What research do you do?

I’ve always used photography as reference for my paintings, thousands of photographs. My works are based on real gardens, but I don’t necessarily stay true to reality. I manipulate them. It’s a wonderful thing to research gardens, to wander around them. You start to see how the idea of landscaping affects the way you work, and how making a painting gives you a certain freedom. It’s the ultimate form of gardening. You can take a tree out, change its size, or add in a lake. It’s great fun.


What's the most indispensable item in your studio?
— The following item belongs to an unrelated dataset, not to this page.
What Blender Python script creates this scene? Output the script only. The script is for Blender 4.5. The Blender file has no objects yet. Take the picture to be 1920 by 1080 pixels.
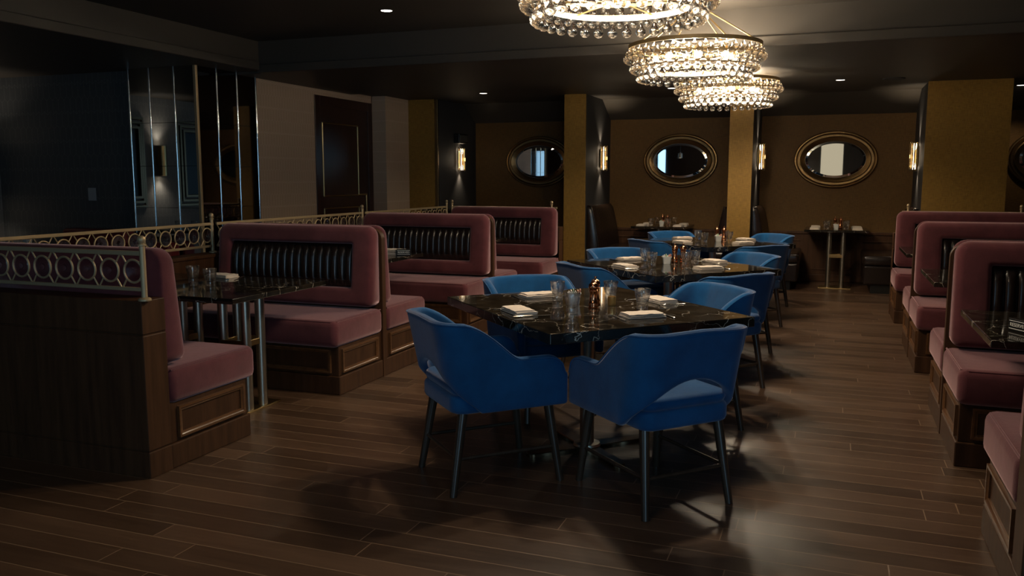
import bpy, bmesh, math, random
from math import sin, cos, pi, radians, sqrt, atan2
from mathutils import Vector, Matrix
random.seed(7)
sc = bpy.context.scene
COL = sc.collection

# ------------------------------------------------------------------ materials
def new_mat(name):
    m = bpy.data.materials.new(name); m.use_nodes = True
    nt = m.node_tree; nt.nodes.clear()
    return m, nt, nt.nodes, nt.links
def principled(name, col, rough=.5, metal=0., **kw):
    m, nt, N, L = new_mat(name)
    b = N.new('ShaderNodeBsdfPrincipled'); o = N.new('ShaderNodeOutputMaterial')
    b.inputs['Base Color'].default_value = (*col, 1)
    b.inputs['Roughness'].default_value = rough
    b.inputs['Metallic'].default_value = metal
    for k, v in kw.items():
        b.inputs[k.replace('_', ' ')].default_value = v
    L.new(b.outputs[0], o.inputs[0])
    m['bsdf'] = b.name
    return m
def nodes_of(m):
    nt = m.node_tree
    return nt, nt.nodes, nt.links, nt.nodes[m['bsdf']]
def add_bump(m, hout, strength=.2, dist=.01):
    nt, N, L, b = nodes_of(m)
    bp = N.new('ShaderNodeBump'); bp.inputs['Strength'].default_value = strength; bp.inputs['Distance'].default_value = dist
    L.new(hout, bp.inputs['Height']); L.new(bp.outputs[0], b.inputs['Normal'])
def coords(N, L, scale=(1, 1, 1), rot=(0, 0, 0), kind='Object'):
    tc = N.new('ShaderNodeTexCoord'); mp = N.new('ShaderNodeMapping')
    mp.inputs['Scale'].default_value = scale; mp.inputs['Rotation'].default_value = rot
    L.new(tc.outputs[kind], mp.inputs[0]); return mp.outputs[0]
def noise(N, L, vec, scale, detail=4, rough=.55):
    n = N.new('ShaderNodeTexNoise'); n.inputs['Scale'].default_value = scale
    n.inputs['Detail'].default_value = detail; n.inputs['Roughness'].default_value = rough
    L.new(vec, n.inputs['Vector']); return n.outputs['Fac']
def ramp(N, L, fac, stops):
    r = N.new('ShaderNodeValToRGB'); e = r.color_ramp.elements
    while len(e) < len(stops): e.new(.5)
    for i, (p, c) in enumerate(stops):
        e[i].position = p; e[i].color = (*c, 1)
    L.new(fac, r.inputs[0]); return r.outputs[0]

def velvet(name, c0, c1, tint, sheen=.8):
    m = principled(name, c0, .85, Sheen_Weight=sheen, Sheen_Roughness=.45)
    nt, N, L, b = nodes_of(m)
    b.inputs['Sheen Tint'].default_value = (*tint, 1)
    b.inputs['Specular IOR Level'].default_value = .15
    v = coords(N, L, (1, 1, 1))
    f = noise(N, L, v, 5.0, 5, .6)
    L.new(ramp(N, L, f, [(.35, c0), (.68, c1)]), b.inputs['Base Color'])
    g = noise(N, L, v, 260, 2)
    g2 = noise(N, L, v, 9, 3)
    mx = N.new('ShaderNodeMath'); mx.operation = 'MULTIPLY_ADD'; mx.inputs[1].default_value = 3.0
    L.new(g2, mx.inputs[0]); L.new(g, mx.inputs[2])
    add_bump(m, mx.outputs[0], .22, .004)
    return m
def wood(name, c0, c1, rough=.38, axis=2, coat=.15):
    m = principled(name, c0, rough, Coat_Weight=coat, Coat_Roughness=.25)
    nt, N, L, b = nodes_of(m)
    s = [9, 9, 9]; s[axis] = .7
    v = coords(N, L, tuple(s))
    f = noise(N, L, v, 2.2, 7, .62)
    L.new(ramp(N, L, f, [(.32, c0), (.62, c1), (.75, c0)]), b.inputs['Base Color'])
    s2 = [60, 60, 60]; s2[axis] = 3
    g = noise(N, L, coords(N, L, tuple(s2)), 2.0, 3)
    add_bump(m, g, .08, .002)
    return m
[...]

Well there a lot of them but my collection of art books. It’s brilliant to have that as a reference. That’s vital for me. To see work by other artists that challenges you and makes you think about the work that you’re doing. I’ve had some of the books for thirty or forty years. Some I’ve bought more recently. There are some great secondhand bookshops in Wellington. And of course it’s easier to access particular books now with the internet as well. The books are all stacked up around the studio, and I often use the bookshelves to stack paintings against as well.


Teach us something we might not already know.

You can never throw a walnut hard enough to break a window. The walnut always shatters first. It’s a great party trick.